Scripts that build scenes:

----

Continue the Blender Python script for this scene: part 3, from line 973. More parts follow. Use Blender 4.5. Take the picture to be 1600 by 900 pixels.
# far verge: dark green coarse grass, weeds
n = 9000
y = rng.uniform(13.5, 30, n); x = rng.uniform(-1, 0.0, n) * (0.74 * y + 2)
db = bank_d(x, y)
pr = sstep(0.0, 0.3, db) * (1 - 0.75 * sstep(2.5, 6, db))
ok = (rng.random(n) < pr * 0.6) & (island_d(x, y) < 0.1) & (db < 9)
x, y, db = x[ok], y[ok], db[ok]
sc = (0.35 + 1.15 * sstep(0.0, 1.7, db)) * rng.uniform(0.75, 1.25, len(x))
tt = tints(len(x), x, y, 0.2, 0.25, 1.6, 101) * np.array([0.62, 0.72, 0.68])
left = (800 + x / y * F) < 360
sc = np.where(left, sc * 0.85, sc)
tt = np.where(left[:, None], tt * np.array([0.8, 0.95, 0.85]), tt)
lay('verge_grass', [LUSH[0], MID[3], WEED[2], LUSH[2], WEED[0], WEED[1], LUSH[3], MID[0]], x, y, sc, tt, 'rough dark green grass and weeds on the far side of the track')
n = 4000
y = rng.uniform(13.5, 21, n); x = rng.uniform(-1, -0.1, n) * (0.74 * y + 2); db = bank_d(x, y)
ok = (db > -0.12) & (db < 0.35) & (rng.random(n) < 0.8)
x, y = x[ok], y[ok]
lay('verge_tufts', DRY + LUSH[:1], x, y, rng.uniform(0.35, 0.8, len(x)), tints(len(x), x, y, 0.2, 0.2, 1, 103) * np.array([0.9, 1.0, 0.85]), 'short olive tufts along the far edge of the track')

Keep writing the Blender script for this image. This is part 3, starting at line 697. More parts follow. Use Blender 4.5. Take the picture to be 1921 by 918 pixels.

----

WHAT THIS TASK INVOLVES: List each line holding the string "Blender".

TASK SOLUTION:
Continue the Blender Python script for this scene: part 3, from line 973. More parts follow. Use Blender 4.5. Take the picture to be 1600 by 900 pixels.
Keep writing the Blender script for this image. This is part 3, starting at line 697. More parts follow. Use Blender 4.5. Take the picture to be 1921 by 918 pixels.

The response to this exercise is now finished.